Para Norberto Bobbio, o sectarismo em política traduz-se na condescendência para com aqueles que partilham as mesmas ideias e num ódio declarado a todos os que não pensam da mesma forma. Os sectários entrincheiram-se num sistema de pensamento único, recusando tudo o que dele se afaste ou que lhes pareça fragilizá-lo. Fazem-no mesmo quando, por razões conjunturais, são forçados a dialogar com quem divergem em muitas das posições ou escolhas. Mas só cedem em último caso, quando não lhes resta alternativa. Levam então o seu sectarismo para recantos onde ainda o podem exercer: em círculos sociais restritos, partilhados por outras pessoas do mesmo grupo, ou então procurando, por omissão ou silêncio, sabotar as iniciativas que ponham em causa aquelas certezas das quais de facto jamais abdicaram.
Nos tempos que correm, de uma cada vez mais rápida expansão e vulgarização da informação, graças em grande medida ao papel das páginas eletrónicas dos órgãos de comunicação (e das suas medonhas caixas de comentários), dos blogues e das redes sociais, esta estratégia estende os tentáculos e torna-se mais facilmente percetível. Quando não podem mostrá-lo em público, os sectários passeiam a sua rigidez por esses lugares, em particular por aqueles que consideram menos responsabilizantes por lhes permitirem falar apenas em nome próprio ou mesmo de forma anónima. Em Portugal, qualquer um pode constatá-lo observando o que pensam e escrevem em blogues ou nas redes sociais pessoas, filiadas em partidos, que ultrapassam a moderação que as suas direções incorporam, falando «em nome pessoal». Deixam então jorrar ali a torrente de inflexibilidade que na verdade jamais abandonaram.
Podemos encontrar exemplos deste comportamento contraditório na forma como, nas circunstâncias dramáticas da segunda volta das eleições presidenciais em França, se referem ao confronto entre um político neoliberal, vindo do sistema bancário e sem vínculo partidário, e a candidata da extrema-direita. Perante o dilema, os partidos e movimentos de esquerda portugueses têm procurado contornar o assunto, não avançando qualquer indicação de voto clara – que deveriam ter assumido, dada a sua matriz politica, o perigo máximo que se configura e a relação específica de Portugal com a França –, embora a maioria dos seus militantes e simpatizantes reconheça a necessidade imperativa de derrotar Marine Le Pen. Todavia, se formos a alguns blogues, ou entrarmos em páginas pessoais e grupos do Facebook, encontramos muitos outros que defendem a abstenção ou que, em função do desejo cego de fazer implodir a União Europeia, ou da lógica absurda do «quanto pior, melhor», propõem mesmo o voto na candidata da Frente Nacional.
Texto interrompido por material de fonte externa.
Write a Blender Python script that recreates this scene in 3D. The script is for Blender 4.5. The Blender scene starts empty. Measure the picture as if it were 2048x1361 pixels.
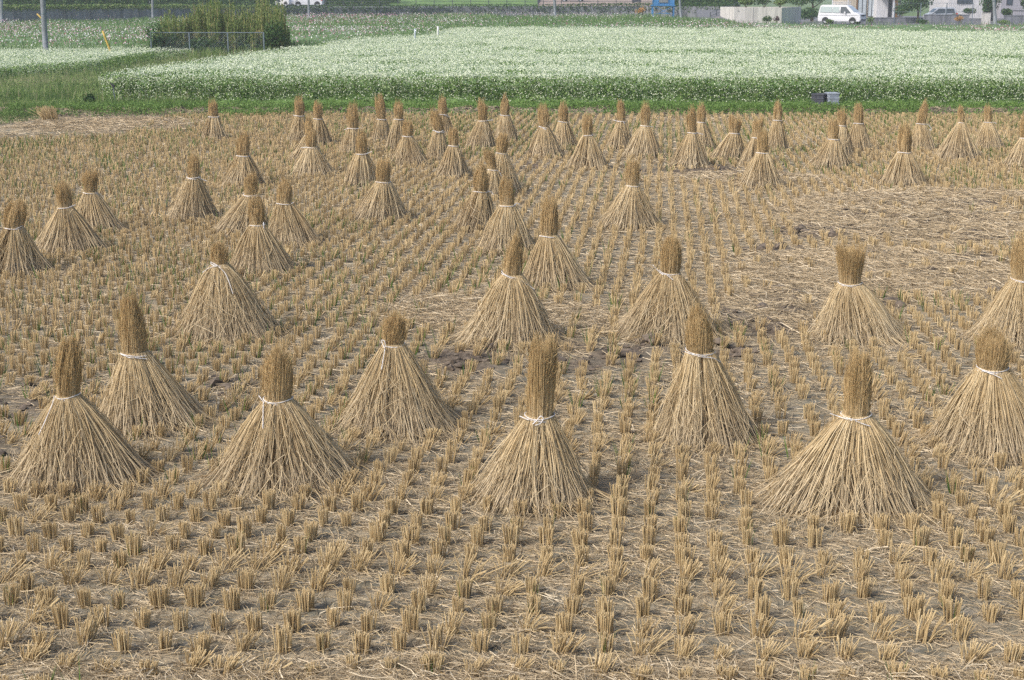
import bpy, math, random
import numpy as np
from mathutils import Vector

random.seed(7)
RNG = np.random.default_rng(11)
SC = bpy.context.scene
COL = SC.collection
R_ = math.radians

# ------------------------------------------------------------------ camera
FPX, CX, CY = 3000.0, 1024.0, 680.5
CAMH = 3.3
PITCH = math.atan(696.0 / FPX)
cam = bpy.data.cameras.new('camera')
cam.sensor_width = 36.0
cam.lens = FPX / 2048.0 * 36.0
cam.clip_start = 0.1
cam.clip_end = 5000
camo = bpy.data.objects.new('camera', cam)
COL.objects.link(camo)
camo.location = (0, 0, CAMH)
camo.rotation_euler = (math.pi / 2 - PITCH, 0, 0)
SC.camera = camo

# ------------------------------------------------------------------ light
SUN_EL, SUN_AZ = 46.0, -124.0      # azimuth from +Y towards +X: behind the camera, from the left
W = bpy.data.worlds.new('World')
SC.world = W
W.use_nodes = True
wn = W.node_tree.nodes
wl = W.node_tree.links
bg = wn['Background']
sky = wn.new('ShaderNodeTexSky')
sky.sky_type = 'NISHITA'
sky.sun_disc = False
sky.sun_elevation = R_(SUN_EL)
sky.sun_rotation = R_(SUN_AZ)   # measured the same way
sky.air_density = 1.0
sky.dust_density = 3.0
sky.ozone_density = 0.8
wl.new(sky.outputs['Color'], bg.inputs['Color'])
bg.inputs['Strength'].default_value = 0.115
sun = bpy.data.lights.new('sun', 'SUN')
sun.energy = 2.0
sun.angle = R_(10)
sun.color = (1.0, 0.965, 0.91)
suno = bpy.data.objects.new('sun', sun)
COL.objects.link(suno)
_sd = Vector((math.sin(R_(SUN_AZ)) * math.cos(R_(SUN_EL)), math.cos(R_(SUN_AZ)) * math.cos(R_(SUN_EL)), math.sin(R_(SUN_EL))))
suno.rotation_euler = (-_sd).to_track_quat('-Z', 'Y').to_euler()
suno.location = (0, 0, 60)
SC.view_settings.view_transform = 'Standard'
SC.view_settings.look = 'None'
SC.view_settings.gamma = 1.0
SC.view_settings.use_curve_mapping = False
SC.view_settings.exposure = 0.8
SC.cycles.max_bounces = 8
SC.cycles.diffuse_bounces = 4
SC.cycles.volume_bounces = 1
SC.cycles.use_denoising = False
SC.cycles.use_adaptive_sampling = False

# ------------------------------------------------------------------ pixel -> world
SP, CP = math.sin(PITCH), math.cos(PITCH)

def ray(x, y):
    r = (x - CX) / FPX
    u = -(y - CY) / FPX
    return np.array([r, CP + u * SP, -SP + u * CP])

def at(x, y, z=0.0):
    d = ray(x, y)
    t = (z - CAMH) / d[2]
    return np.array([d[0] * t, d[1] * t, z])

def atd(x, y, Y):
    d = ray(x, y)
    t = Y / d[1]
    return np.array([d[0] * t, Y, CAMH + d[2] * t])

def scale_at(Y, z=0.5):          # pixels of the 2048 photograph per metre
    return FPX / (Y * CP + (CAMH - z) * SP)

# ------------------------------------------------------------------ noise
def _hash(i, j, s):
    i = i.astype(np.int64); j = j.astype(np.int64)
    h = (i * 374761393 + j * 668265263 + s * 1442695041) & 0x7fffffff
    h = ((h ^ (h >> 13)) * 1274126177) & 0x7fffffff
    h = h ^ (h >> 16)
    return (h & 0xffff) / 65535.0

def vn(x, y, s=0):
    x = np.asarray(x, float); y = np.asarray(y, float)
    i = np.floor(x); j = np.floor(y)
    fx = x - i; fy = y - j
    fx = fx * fx * (3 - 2 * fx); fy = fy * fy * (3 - 2 * fy)
    a = _hash(i, j, s); b = _hash(i + 1, j, s); c = _hash(i, j + 1, s); d = _hash(i + 1, j + 1, s)
    return a + (b - a) * fx + (c - a) * fy + (a - b - c + d) * fx * fy

def fbm(x, y, s=0, o=3):
    v = 0; a = 0.5
    for k in range(o):
        v = v + a * vn(np.asarray(x) * 2 ** k, np.asarray(y) * 2 ** k, s + k * 17)
        a *= 0.5
    return v / (1 - 0.5 ** o)

# ------------------------------------------------------------------ mesh batches
class MB:
    def __init__(self):
        self.v = []; self.f = []; self.var = []; self.tt = []; self.n = 0; self.mi = []

    def add(self, verts, faces, var=0.5, tt=0.0, mi=0):
        verts = np.asarray(verts, float).reshape(-1, 3)
        faces = np.asarray(faces, np.int64)
        self.v.append(verts)
        self.f.append(faces + self.n)
        n = len(verts)
        self.var.append(np.broadcast_to(np.asarray(var, float), (n,)).copy())
        self.tt.append(np.broadcast_to(np.asarray(tt, float), (n,)).copy())
        self.mi.append(np.full(len(faces), mi, np.int32))
        self.n += n
        return self

    def tubes(self, P, R, S=3, var=None, cap=False, mi=0):
        P = np.asarray(P, float)
        N, K, _ = P.shape
        if N == 0:
            return self
        R = np.asarray(R, float)
        if R.ndim == 0: R = np.full((N, K), float(R))
        elif R.ndim == 1: R = np.repeat(R[:, None], K, 1)
        if var is None: var = RNG.random(N)
        T = P[:, -1] - P[:, 0]
        T /= np.linalg.norm(T, axis=1, keepdims=True) + 1e-9
        ref = np.where(np.abs(T[:, 2:3]) > 0.9, np.array([[1.0, 0, 0]]), np.array([[0, 0, 1.0]]))
        A = np.cross(T, ref); A /= np.linalg.norm(A, axis=1, keepdims=True) + 1e-9
        B = np.cross(T, A)
        ang = np.arange(S) * 2 * math.pi / S
        ph = RNG.random(N)[:, None] * 6.28
        ca = np.cos(ang[None] + ph); sa = np.sin(ang[None] + ph)
        off = ca[:, :, None] * A[:, None] + sa[:, :, None] * B[:, None]
        V = P[:, :, None, :] + off[:, None] * R[:, :, None, None]
        base = (np.arange(N) * K * S)[:, None, None]
        k = np.arange(K - 1)[None, :, None]; s = np.arange(S)[None, None, :]
        s2 = (s + 1) % S
        q = np.stack([base + k * S + s, base + k * S + s2, base + (k + 1) * S + s2, base + (k + 1) * S + s], -1).reshape(-1, 4)
        vv = np.repeat(var, K * S)
        tt = np.tile(np.repeat(np.linspace(0, 1, K), S), N)
        n0 = self.n
        self.add(V, q, vv, tt, mi)
        if cap and S >= 3:
            top = (np.arange(N) * K * S + (K - 1) * S)[:, None] + np.arange(S)[None]
            self.f.append(top + n0)
            self.mi.append(np.full(N, mi, np.int32))
        return self

    def quads(self, C, var=None, mi=0, tt=0.0):
        C = np.asarray(C, float)
        N = len(C)
        if N == 0: return self
        if var is None: var = RNG.random(N)
        q = np.arange(N * 4).reshape(N, 4)
        self.add(C.reshape(-1, 3), q, np.repeat(var, 4), tt, mi)
        return self

    def box(self, x0, x1, y0, y1, z0, z1, var=0.5, mi=0):
        v = [(x, y, z) for z in (z0, z1) for y in (y0, y1) for x in (x0, x1)]
        f = [(0, 2, 3, 1), (4, 5, 7, 6), (0, 1, 5, 4), (2, 6, 7, 3), (0, 4, 6, 2), (1, 3, 7, 5)]
        return self.add(v, f, var, 0, mi)

    def path(self, pts, r, S=6, var=0.5, mi=0):
        P = np.asarray(pts, float)
        K = len(P)
        T = np.gradient(P, axis=0)
        T /= np.linalg.norm(T, axis=1, keepdims=True) + 1e-9
        A = np.zeros((K, 3)); ref = np.array([0.13, 0.41, 0.9])
        for k in range(K):
            a = np.cross(T[k], ref)
            A[k] = a / (np.linalg.norm(a) + 1e-9)
        B = np.cross(T, A)
        ang = np.arange(S) * 2 * math.pi / S
        rr = np.broadcast_to(np.asarray(r, float), (K,))
        V = P[:, None] + (np.cos(ang)[None, :, None] * A[:, None] + np.sin(ang)[None, :, None] * B[:, None]) * rr[:, None, None]
        f = []
        for k in range(K - 1):
            for s in range(S):
                f.append((k * S + s, k * S + (s + 1) % S, (k + 1) * S + (s + 1) % S, (k + 1) * S + s))
        self.add(V, f, var, 0, mi)
        n0 = self.n - K * S
        self.f.append(np.array([[n0 + s for s in range(S)]])); self.mi.append(np.full(1, mi, np.int32))
        self.f.append(np.array([[n0 + (K - 1) * S + s for s in range(S)]])); self.mi.append(np.full(1, mi, np.int32))
        return self

    def mesh(self, name, mats, smooth=False):
        me = bpy.data.meshes.new(name)
        V = np.concatenate(self.v).astype(np.float32)
        sizes = np.concatenate([np.full(len(f), f.shape[1], np.int32) for f in self.f])
        loops = np.concatenate([f.reshape(-1) for f in self.f]).astype(np.int32)
        me.vertices.add(len(V)); me.vertices.foreach_set('co', V.ravel())
        me.loops.add(len(loops)); me.loops.foreach_set('vertex_index', loops)
        me.polygons.add(len(sizes))
        st = np.zeros(len(sizes), np.int32); st[1:] = np.cumsum(sizes)[:-1]
        me.polygons.foreach_set('loop_start', st)
        me.polygons.foreach_set('material_index', np.concatenate(self.mi))
        me.polygons.foreach_set('use_smooth', np.full(len(sizes), smooth))
        a = me.attributes.new('var', 'FLOAT', 'POINT'); a.data.foreach_set('value', np.concatenate(self.var).astype(np.float32))
        a = me.attributes.new('tt', 'FLOAT', 'POINT'); a.data.foreach_set('value', np.concatenate(self.tt).astype(np.float32))
        for m in (mats if isinstance(mats, (list, tuple)) else [mats]):
            me.materials.append(m)
        me.update(calc_edges=True)
        return me

    def build(self, name, mats, parent=None, loc=(0, 0, 0), smooth=False):
        o = bpy.data.objects.new(name, self.mesh(name, mats, smooth))
        COL.objects.link(o)
        o.location = loc
        if parent is not None: o.parent = parent
        return o

def tag(o, label=None, cat=None, group=None, kind=None):
    if label: o['label'] = label
    if cat: o['category'] = cat
    if group: o['group'] = group
    if kind: o['kind'] = kind
    return o

def empty(name, loc, label, cat, group=None, rz=0):
    o = bpy.data.objects.new(name, None)
    o.empty_display_size = 0.2
    COL.objects.link(o)
    o.location = tuple(float(c) for c in loc)
    o.rotation_euler = (0, 0, rz)
    return tag(o, label, cat, group)

# ------------------------------------------------------------------ materials
def lin(r, g, b):
    f = lambda c: (c / 255 / 12.92) if c / 255 <= 0.04045 else ((c / 255 + 0.055) / 1.055) ** 2.4
    return (f(r), f(g), f(b), 1.0)

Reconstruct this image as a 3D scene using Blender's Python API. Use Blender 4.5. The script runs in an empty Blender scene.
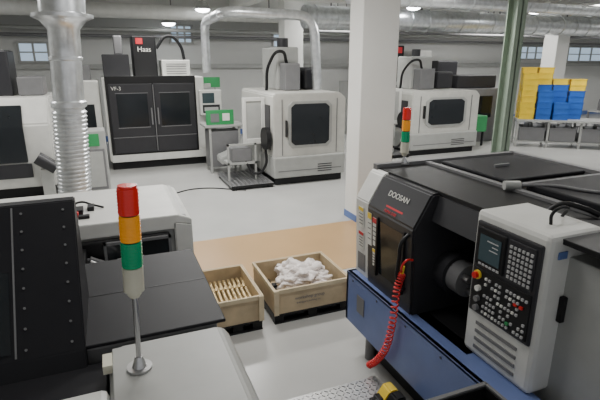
import bpy, bmesh, math, random
from mathutils import Vector, Matrix, noise
random.seed(4)
sc=bpy.context.scene
COL=sc.collection
# ---------------------------------------------------------------- materials
def mat(name,col,rough=.5,metal=0,var=.06,scale=6,emit=None,estr=1,bump=0,spec=None):
    m=bpy.data.materials.new(name); m.use_nodes=True
    nt=m.node_tree; b=nt.nodes['Principled BSDF']
    b.inputs['Roughness'].default_value=rough; b.inputs['Metallic'].default_value=metal
    if spec is not None: b.inputs['Specular IOR Level'].default_value=spec
    tc=nt.nodes.new('ShaderNodeTexCoord'); n=nt.nodes.new('ShaderNodeTexNoise')
    n.inputs['Scale'].default_value=scale; n.inputs['Detail'].default_value=5
    nt.links.new(tc.outputs['Object'],n.inputs['Vector'])
    r=nt.nodes.new('ShaderNodeValToRGB')
    r.color_ramp.elements[0].position=.3; r.color_ramp.elements[1].position=.7
    r.color_ramp.elements[0].color=tuple(max(0,x*(1-var)) for x in col)+(1,)
    r.color_ramp.elements[1].color=tuple(min(1,x*(1+var)) for x in col)+(1,)
    nt.links.new(n.outputs['Fac'],r.inputs['Fac']); nt.links.new(r.outputs['Color'],b.inputs['Base Color'])
    if bump:
        bp=nt.nodes.new('ShaderNodeBump'); bp.inputs['Strength'].default_value=bump
        nt.links.new(n.outputs['Fac'],bp.inputs['Height']); nt.links.new(bp.outputs['Normal'],b.inputs['Normal'])
    if emit:
        b.inputs['Emission Color'].default_value=(emit[0],emit[1],emit[2],1); b.inputs['Emission Strength'].default_value=estr
    return m
WHITE=mat('machine_white_paint',(.66,.66,.63),.4)
WARMW=mat('machine_warm_grey_paint',(.55,.545,.51),.42)
LGREY=mat('machine_grey_paint',(.38,.385,.37),.4)
MGREY=mat('mid_grey_paint',(.17,.17,.175),.45)
CHAR=mat('charcoal_paint',(.030,.030,.034),.36,spec=.4)
BLACK=mat('black_paint',(.012,.012,.013),.42,spec=.28)
COVER=mat('black_cover_sheet',(.014,.014,.017),.5,spec=.22)
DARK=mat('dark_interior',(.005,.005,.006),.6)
GLASS=mat('dark_glass',(.012,.015,.018),.12)
BLUE=mat('blue_skirt_paint',(.13,.18,.38),.4)
BLUEB=mat('blue_bin_plastic',(.02,.12,.50),.4)
YELB=mat('yellow_bin_plastic',(.85,.60,.03),.4)
RED=mat('red_plastic',(.65,.02,.02),.3)
LRED=mat('lamp_red',(.70,.02,.015),.2,emit=(.8,.03,.02),estr=.08)
LYEL=mat('lamp_amber',(.85,.33,.01),.2,emit=(1,.4,.02),estr=.12)
LGRN=mat('lamp_green',(.0,.30,.13),.2,emit=(0,.5,.2),estr=.06)
CREAM=mat('cream_plastic',(.66,.64,.52),.4)
STEEL=mat('steel',(.55,.55,.56),.28,1)
GALV=mat('galvanised_duct',(.70,.72,.74),.30,.85,.15,9)
WOOD=mat('crate_plywood',(.52,.41,.26),.65,0,.2,5)
WOOD2=mat('crate_edge_timber',(.62,.52,.35),.65,0,.12,8)
BRASS=mat('turned_brass',(.50,.38,.20),.38,.5,.3,20)
PLAST=mat('plastic_wrap',(.80,.74,.71),.35,0,.06,10,bump=.2)
GREEN=mat('green_paint',(.03,.28,.09),.4)
GREENC=mat('green_column_paint',(.27,.34,.27),.5)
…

O sectarismo dificulta a transparência democrática e introduz ruído no diálogo político, uma vez que coloca os interesses de grupo, e os princípios partilhados que dão corpo a projetos comuns, na dependência das convicções profundas, de sinal contrário, de alguns daqueles que os integram. É um fator de descaraterização e de desconfiança entre os cidadãos, exigindo um trabalho ético e pedagógico persistente, que sem questionar o imprescindível direito à divergência e à crítica, combata no interior das forças políticas a conservação subterrânea de posições inconciliáveis com as que são publicamente expressas. Um partido de antisectários não existe, é verdade: só Albert Camus o vislumbrou, ao declarar num passo dos Cadernos, de forma irónica, que se existisse algum composto por «aqueles que não têm a certeza de ter razão» faria de imediato parte dele. Mas não é demais pedir às direções partidárias algum trabalho pedagógico nesse sentido.
Talvez quem me leia tenha uma certa dificuldade em entender do que falo. Ou o considere pouco relevante. Ou entenda que a situação já foi pior. A esses, se para tal tiverem paciência, sugiro uma digressão por páginas pessoais e grupos das redes sociais, ou por blogues que não são difíceis de encontrar. Basta estarem atentos e irem seguindo os links. Verão como há falcões sectários a digerir mal o terem de passar por pombas. Verão como o que defendem tem mais a ver com cegueira sectária que com convicção democrática. Verão como o atual entendimento parlamentar, com irrefutáveis êxitos na gestão corrente do país, poderá revelar pés de barro.